La publicidad es comunicación, es disfrazar los discursos, los mensajes, para hacerlos más fáciles de digerir.
Suena a manipulación, pero es (perdón con las comparaciones publicitarias) más o menos lo mismo que hacemos a un pollo comprado en la tienda, entre ese momento y el de servirlo a la mesa. Le reforzamos el sabor y lo cocinamos, para poder digerirlo bien.
No es lo mismo decir que “los últimos datos macroeconómicos indican un cambio de tendencia” a difundir que “ya se ven broten verdes en la economía”.
No resulta igual decir “que estamos inmersos en una crisis económica del carajo” que avisar “hay una suave desaceleración en el consumo”.

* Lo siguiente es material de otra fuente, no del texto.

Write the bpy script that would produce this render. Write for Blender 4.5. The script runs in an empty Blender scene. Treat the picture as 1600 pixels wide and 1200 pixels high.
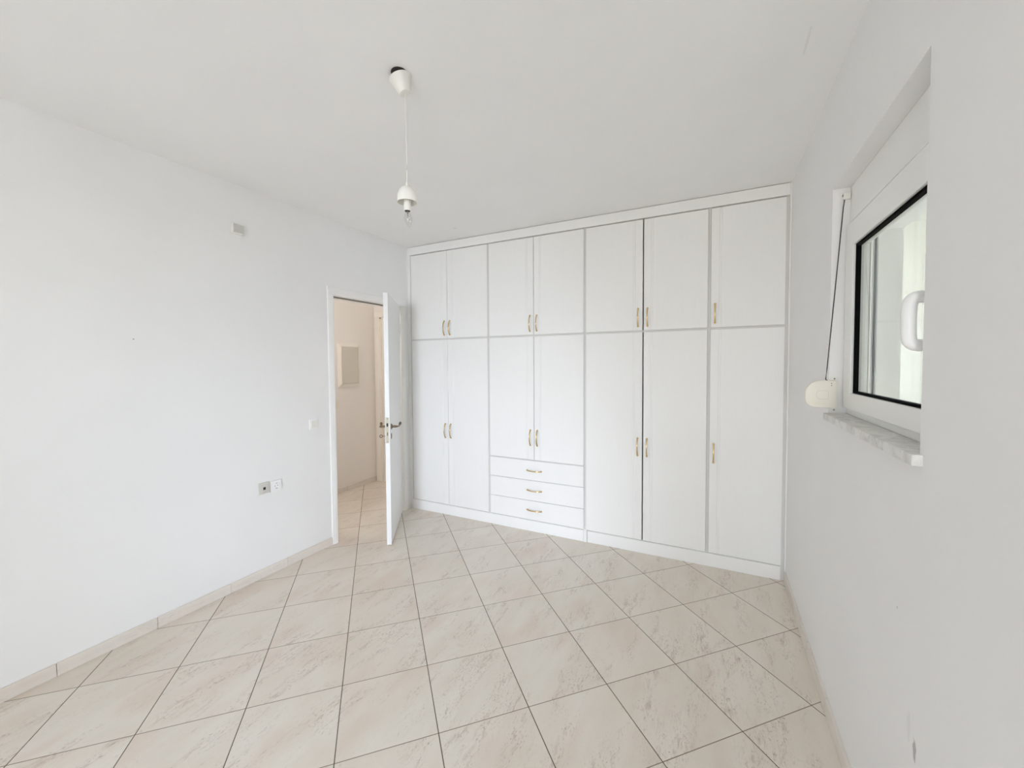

No resulta igual de duro afirmar que “se van a realizar unos recortes que nos van a temblar las canillas” a proclamar que “se van a realizar unos ahorros en el gasto público tras el despilfarro de estos años”.
Es cuestión de cocinar, poner sal, algo de pimienta y echar la culpa del precio del pollo a los comerciantes que nos lo venden.
Si tenemos que “subir los impuestos” hablamos de “redistribución de las cargas impositivas” para entenderlo mucho menos y así no producir dolor.
Cuando hablamos de la diferentes fórmulas según territorios avisamos que “es un impacto asimétrico en la solidaridad”.
Como vemos, a veces se emplea la fórmula de aclarar el mensaje y otras de complicarlo hasta no entenderlo.
Es como cuando compras unas gambas pequeñas y las sirves con una salsa tailandesa para darles boato. En cambio los langostinos gordos y frescos con una pasada por la plancha con un golpe de sal es suficiente.
Todo es publicidad, incluso la manera de servir nuestros langostinos en la mesa de los invitados. Así que mucho cuidado con creernos lo que nos sirven, sin antes limpiarlo de salsa y de tropezones.